Quote, with no changes, the lines that run from the top of the material to the line with "def zat(x, y): return float(gz([[x, y]])[0])", both included.
··········
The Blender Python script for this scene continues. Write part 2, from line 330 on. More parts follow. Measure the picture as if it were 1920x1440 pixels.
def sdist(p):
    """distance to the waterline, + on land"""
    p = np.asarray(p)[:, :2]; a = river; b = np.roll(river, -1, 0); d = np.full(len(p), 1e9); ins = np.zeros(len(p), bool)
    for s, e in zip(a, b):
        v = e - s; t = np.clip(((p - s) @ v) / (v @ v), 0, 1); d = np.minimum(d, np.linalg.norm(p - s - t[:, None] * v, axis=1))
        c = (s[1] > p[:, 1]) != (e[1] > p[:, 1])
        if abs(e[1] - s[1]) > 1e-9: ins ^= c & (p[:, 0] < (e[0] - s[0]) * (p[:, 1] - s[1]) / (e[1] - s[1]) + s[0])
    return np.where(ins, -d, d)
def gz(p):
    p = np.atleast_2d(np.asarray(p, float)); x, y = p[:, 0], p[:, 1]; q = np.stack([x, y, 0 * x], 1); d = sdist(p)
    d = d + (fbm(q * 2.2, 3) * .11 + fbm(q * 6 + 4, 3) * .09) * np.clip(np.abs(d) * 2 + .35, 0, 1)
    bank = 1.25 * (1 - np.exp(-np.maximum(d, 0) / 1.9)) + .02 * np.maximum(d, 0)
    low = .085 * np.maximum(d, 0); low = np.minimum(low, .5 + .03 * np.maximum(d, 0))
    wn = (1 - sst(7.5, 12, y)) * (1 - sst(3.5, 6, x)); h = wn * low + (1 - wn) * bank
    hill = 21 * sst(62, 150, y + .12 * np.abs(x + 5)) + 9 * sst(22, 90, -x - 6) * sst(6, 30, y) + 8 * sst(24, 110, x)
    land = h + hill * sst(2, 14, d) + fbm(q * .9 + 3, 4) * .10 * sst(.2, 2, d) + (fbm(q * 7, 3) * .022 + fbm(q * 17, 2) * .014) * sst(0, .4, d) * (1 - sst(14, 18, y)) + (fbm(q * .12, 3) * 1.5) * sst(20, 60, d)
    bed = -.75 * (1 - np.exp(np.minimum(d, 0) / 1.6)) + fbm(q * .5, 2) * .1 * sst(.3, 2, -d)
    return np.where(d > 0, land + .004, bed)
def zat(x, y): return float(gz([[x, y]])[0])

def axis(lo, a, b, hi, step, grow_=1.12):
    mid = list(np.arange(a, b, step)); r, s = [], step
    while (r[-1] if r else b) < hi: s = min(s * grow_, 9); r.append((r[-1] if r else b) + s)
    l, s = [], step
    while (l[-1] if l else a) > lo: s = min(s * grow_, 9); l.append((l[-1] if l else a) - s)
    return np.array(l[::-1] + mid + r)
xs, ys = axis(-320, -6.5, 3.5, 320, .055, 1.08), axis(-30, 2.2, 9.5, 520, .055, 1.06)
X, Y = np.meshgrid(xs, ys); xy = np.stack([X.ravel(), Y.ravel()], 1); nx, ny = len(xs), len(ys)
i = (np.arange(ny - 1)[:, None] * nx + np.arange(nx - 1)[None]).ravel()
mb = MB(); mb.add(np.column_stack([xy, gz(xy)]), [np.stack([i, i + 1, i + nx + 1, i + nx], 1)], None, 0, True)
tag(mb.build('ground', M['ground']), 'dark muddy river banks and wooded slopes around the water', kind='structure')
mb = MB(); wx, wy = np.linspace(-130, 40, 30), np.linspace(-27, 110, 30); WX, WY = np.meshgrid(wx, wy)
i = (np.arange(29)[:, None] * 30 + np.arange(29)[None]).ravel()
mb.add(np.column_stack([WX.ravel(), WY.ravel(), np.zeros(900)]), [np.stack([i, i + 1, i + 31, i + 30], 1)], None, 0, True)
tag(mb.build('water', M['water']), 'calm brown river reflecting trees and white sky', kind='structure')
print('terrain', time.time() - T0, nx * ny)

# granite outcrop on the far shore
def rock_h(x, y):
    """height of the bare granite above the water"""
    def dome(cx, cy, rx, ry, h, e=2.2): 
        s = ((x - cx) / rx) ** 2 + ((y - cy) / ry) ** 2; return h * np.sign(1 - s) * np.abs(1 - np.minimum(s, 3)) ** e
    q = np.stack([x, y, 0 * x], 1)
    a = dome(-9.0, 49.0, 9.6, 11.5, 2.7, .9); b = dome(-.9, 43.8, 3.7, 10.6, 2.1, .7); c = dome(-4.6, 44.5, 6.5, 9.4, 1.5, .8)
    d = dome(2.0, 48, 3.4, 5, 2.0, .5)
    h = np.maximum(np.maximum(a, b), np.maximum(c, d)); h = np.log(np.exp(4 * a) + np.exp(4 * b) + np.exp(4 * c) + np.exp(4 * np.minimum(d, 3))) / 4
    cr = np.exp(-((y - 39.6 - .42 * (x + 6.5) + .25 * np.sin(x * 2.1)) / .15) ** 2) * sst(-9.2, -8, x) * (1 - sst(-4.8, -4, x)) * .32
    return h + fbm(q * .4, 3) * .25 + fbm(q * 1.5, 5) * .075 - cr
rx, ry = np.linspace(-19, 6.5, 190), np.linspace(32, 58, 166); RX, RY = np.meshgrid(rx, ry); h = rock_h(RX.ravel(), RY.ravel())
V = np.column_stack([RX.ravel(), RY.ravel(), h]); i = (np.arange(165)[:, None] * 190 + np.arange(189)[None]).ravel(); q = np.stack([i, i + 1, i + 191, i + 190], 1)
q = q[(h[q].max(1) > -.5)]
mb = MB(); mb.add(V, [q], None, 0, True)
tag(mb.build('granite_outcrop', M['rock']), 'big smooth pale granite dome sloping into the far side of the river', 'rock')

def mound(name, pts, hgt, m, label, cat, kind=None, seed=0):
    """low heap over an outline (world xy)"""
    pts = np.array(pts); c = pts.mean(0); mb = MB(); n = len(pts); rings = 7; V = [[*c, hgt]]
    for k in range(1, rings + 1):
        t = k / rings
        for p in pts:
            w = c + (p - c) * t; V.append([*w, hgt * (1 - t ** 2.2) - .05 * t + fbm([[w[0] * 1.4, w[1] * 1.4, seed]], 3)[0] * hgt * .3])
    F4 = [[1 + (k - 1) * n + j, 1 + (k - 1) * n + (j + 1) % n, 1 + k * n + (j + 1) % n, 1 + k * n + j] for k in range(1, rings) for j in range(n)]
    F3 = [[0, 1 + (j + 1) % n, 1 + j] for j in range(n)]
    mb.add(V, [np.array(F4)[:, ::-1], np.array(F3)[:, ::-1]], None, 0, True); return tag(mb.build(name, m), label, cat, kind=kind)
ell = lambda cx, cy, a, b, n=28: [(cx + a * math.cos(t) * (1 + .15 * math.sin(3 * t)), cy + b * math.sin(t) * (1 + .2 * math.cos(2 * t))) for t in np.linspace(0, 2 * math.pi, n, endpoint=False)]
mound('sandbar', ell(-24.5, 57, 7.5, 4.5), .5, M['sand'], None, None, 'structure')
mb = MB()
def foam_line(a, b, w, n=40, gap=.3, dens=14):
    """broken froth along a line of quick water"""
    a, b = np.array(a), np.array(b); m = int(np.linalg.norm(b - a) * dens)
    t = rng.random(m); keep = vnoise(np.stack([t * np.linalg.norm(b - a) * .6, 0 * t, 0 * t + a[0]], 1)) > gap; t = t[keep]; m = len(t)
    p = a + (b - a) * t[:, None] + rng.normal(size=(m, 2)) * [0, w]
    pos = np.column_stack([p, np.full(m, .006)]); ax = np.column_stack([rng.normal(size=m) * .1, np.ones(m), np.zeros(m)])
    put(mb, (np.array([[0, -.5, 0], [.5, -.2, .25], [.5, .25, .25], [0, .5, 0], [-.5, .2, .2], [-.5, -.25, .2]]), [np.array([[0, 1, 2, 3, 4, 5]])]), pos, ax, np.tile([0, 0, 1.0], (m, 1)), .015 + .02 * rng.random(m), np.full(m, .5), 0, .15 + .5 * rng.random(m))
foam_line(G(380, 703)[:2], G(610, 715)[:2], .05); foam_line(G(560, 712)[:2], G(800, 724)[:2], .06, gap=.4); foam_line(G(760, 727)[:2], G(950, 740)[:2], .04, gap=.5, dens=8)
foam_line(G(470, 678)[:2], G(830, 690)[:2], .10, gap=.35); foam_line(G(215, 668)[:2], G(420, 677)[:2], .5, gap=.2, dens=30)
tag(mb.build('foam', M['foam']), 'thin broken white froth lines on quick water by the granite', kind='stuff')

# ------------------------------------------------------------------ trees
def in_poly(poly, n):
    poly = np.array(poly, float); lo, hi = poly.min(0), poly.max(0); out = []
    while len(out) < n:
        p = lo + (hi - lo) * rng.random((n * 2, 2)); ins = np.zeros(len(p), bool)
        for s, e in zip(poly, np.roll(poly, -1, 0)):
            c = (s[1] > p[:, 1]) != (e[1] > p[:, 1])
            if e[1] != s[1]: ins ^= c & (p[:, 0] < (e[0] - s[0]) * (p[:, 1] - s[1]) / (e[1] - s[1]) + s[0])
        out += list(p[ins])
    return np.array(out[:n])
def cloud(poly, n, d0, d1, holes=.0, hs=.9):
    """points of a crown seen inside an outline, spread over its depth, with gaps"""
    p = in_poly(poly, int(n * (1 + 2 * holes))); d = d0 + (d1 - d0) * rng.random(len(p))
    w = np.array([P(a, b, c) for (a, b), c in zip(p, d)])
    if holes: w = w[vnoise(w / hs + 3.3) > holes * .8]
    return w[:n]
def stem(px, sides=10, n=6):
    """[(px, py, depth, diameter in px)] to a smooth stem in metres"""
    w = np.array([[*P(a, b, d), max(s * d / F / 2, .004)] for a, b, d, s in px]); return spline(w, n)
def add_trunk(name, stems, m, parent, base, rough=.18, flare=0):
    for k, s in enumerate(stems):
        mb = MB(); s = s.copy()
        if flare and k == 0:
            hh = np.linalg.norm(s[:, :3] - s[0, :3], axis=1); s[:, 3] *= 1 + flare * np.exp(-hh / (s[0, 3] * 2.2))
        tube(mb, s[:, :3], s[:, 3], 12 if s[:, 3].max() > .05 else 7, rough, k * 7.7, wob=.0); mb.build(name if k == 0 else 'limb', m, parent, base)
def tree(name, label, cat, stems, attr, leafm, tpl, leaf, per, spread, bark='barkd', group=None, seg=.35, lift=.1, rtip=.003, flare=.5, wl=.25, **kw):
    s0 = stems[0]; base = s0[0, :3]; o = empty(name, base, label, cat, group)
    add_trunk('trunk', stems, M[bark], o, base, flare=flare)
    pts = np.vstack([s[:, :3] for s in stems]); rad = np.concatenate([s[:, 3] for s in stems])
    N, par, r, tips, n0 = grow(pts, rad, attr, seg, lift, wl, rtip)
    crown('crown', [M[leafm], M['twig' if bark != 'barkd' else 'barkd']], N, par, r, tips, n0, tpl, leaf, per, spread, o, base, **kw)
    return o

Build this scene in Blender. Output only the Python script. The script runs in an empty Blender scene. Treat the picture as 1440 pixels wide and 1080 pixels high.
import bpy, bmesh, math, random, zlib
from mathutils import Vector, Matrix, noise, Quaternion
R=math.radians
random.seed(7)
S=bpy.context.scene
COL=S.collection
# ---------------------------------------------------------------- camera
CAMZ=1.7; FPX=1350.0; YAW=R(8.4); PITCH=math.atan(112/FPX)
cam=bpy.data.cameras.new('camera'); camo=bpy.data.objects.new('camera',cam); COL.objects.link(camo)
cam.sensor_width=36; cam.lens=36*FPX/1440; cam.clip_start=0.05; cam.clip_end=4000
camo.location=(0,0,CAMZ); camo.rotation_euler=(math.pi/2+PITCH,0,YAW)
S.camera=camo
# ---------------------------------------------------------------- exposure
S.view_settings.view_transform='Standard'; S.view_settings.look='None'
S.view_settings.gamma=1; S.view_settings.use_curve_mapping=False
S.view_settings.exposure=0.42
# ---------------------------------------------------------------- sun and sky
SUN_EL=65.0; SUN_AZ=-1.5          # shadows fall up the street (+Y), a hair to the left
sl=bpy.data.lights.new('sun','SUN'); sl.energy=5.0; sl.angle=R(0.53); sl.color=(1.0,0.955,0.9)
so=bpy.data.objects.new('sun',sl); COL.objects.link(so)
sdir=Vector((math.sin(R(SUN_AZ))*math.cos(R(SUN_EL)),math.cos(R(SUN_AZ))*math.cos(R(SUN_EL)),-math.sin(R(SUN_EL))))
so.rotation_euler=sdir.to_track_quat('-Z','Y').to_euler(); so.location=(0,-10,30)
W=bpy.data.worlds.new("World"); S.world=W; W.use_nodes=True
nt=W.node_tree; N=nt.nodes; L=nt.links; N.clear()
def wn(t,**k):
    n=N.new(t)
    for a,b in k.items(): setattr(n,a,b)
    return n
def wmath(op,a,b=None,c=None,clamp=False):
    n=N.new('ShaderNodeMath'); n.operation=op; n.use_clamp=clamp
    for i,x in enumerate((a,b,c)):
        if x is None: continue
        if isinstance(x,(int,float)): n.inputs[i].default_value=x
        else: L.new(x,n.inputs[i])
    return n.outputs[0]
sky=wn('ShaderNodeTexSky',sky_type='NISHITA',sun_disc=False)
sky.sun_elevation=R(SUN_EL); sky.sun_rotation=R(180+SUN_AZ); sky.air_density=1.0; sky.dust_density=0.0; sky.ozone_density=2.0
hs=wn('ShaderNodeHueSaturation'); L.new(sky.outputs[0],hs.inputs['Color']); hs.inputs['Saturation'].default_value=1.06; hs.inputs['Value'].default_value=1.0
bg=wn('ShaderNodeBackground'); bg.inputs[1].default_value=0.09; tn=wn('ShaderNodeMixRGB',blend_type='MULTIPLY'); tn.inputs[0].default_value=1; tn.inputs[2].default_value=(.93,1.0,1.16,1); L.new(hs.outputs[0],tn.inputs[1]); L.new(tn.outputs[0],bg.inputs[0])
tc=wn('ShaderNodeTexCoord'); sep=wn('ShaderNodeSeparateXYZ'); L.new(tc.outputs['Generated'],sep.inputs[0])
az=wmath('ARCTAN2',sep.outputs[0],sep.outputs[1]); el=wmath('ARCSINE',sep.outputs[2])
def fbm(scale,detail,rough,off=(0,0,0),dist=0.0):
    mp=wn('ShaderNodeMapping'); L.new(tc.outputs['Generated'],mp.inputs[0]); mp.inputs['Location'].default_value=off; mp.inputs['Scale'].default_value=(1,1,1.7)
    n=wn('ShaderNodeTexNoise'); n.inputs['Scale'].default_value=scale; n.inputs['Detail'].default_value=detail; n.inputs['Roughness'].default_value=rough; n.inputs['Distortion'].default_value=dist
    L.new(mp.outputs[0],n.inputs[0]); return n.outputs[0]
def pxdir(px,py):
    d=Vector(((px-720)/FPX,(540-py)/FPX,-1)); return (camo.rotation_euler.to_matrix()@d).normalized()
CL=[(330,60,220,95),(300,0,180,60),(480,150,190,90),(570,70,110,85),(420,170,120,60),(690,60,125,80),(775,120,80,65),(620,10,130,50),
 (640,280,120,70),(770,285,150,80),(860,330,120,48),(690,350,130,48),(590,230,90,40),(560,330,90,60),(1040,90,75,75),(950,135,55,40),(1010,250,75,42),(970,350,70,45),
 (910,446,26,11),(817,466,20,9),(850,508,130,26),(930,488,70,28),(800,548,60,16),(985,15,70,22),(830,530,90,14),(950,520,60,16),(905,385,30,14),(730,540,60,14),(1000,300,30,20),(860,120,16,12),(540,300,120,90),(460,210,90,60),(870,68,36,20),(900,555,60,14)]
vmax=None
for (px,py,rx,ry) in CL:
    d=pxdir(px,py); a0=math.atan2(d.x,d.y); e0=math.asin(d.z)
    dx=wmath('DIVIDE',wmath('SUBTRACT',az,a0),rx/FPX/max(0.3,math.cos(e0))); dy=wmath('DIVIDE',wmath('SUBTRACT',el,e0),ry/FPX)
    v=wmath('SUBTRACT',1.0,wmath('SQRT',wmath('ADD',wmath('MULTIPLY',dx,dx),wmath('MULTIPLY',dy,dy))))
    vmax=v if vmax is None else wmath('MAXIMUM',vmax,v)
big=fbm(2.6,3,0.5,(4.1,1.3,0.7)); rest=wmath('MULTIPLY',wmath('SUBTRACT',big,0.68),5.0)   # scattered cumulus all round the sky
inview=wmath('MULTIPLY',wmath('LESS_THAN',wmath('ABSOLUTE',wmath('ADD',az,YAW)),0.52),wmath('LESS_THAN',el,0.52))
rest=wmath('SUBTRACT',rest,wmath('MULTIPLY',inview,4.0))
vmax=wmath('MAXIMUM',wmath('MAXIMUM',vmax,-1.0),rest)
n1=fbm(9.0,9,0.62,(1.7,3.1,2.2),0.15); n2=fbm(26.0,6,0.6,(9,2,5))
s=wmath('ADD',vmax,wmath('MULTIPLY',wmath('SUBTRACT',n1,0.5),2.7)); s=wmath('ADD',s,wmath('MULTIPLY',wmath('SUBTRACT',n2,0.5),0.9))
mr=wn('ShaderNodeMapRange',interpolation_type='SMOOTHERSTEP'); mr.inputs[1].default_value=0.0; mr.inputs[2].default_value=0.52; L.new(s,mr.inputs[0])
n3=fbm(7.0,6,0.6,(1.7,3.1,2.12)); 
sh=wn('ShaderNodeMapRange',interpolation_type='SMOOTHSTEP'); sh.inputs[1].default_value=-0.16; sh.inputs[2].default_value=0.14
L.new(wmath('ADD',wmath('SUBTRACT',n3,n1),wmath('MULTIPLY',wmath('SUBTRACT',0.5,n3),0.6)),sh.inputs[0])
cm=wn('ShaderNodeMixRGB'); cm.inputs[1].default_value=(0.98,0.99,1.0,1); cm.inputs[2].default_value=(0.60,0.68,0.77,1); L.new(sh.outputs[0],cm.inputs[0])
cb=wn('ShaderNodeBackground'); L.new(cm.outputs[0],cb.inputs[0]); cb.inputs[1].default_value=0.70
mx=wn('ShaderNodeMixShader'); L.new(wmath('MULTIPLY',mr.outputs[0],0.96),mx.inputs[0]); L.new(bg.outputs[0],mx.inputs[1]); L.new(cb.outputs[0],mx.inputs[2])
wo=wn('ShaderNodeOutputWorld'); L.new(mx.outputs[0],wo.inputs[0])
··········
[THE ANSWER]
The Blender Python script for this scene continues. Write part 2, from line 330 on. More parts follow. Measure the picture as if it were 1920x1440 pixels.
def sdist(p):
    """distance to the waterline, + on land"""
    p = np.asarray(p)[:, :2]; a = river; b = np.roll(river, -1, 0); d = np.full(len(p), 1e9); ins = np.zeros(len(p), bool)
    for s, e in zip(a, b):
        v = e - s; t = np.clip(((p - s) @ v) / (v @ v), 0, 1); d = np.minimum(d, np.linalg.norm(p - s - t[:, None] * v, axis=1))
        c = (s[1] > p[:, 1]) != (e[1] > p[:, 1])
        if abs(e[1] - s[1]) > 1e-9: ins ^= c & (p[:, 0] < (e[0] - s[0]) * (p[:, 1] - s[1]) / (e[1] - s[1]) + s[0])
    return np.where(ins, -d, d)
def gz(p):
    p = np.atleast_2d(np.asarray(p, float)); x, y = p[:, 0], p[:, 1]; q = np.stack([x, y, 0 * x], 1); d = sdist(p)
    d = d + (fbm(q * 2.2, 3) * .11 + fbm(q * 6 + 4, 3) * .09) * np.clip(np.abs(d) * 2 + .35, 0, 1)
    bank = 1.25 * (1 - np.exp(-np.maximum(d, 0) / 1.9)) + .02 * np.maximum(d, 0)
    low = .085 * np.maximum(d, 0); low = np.minimum(low, .5 + .03 * np.maximum(d, 0))
    wn = (1 - sst(7.5, 12, y)) * (1 - sst(3.5, 6, x)); h = wn * low + (1 - wn) * bank
    hill = 21 * sst(62, 150, y + .12 * np.abs(x + 5)) + 9 * sst(22, 90, -x - 6) * sst(6, 30, y) + 8 * sst(24, 110, x)
    land = h + hill * sst(2, 14, d) + fbm(q * .9 + 3, 4) * .10 * sst(.2, 2, d) + (fbm(q * 7, 3) * .022 + fbm(q * 17, 2) * .014) * sst(0, .4, d) * (1 - sst(14, 18, y)) + (fbm(q * .12, 3) * 1.5) * sst(20, 60, d)
    bed = -.75 * (1 - np.exp(np.minimum(d, 0) / 1.6)) + fbm(q * .5, 2) * .1 * sst(.3, 2, -d)
    return np.where(d > 0, land + .004, bed)
def zat(x, y): return float(gz([[x, y]])[0])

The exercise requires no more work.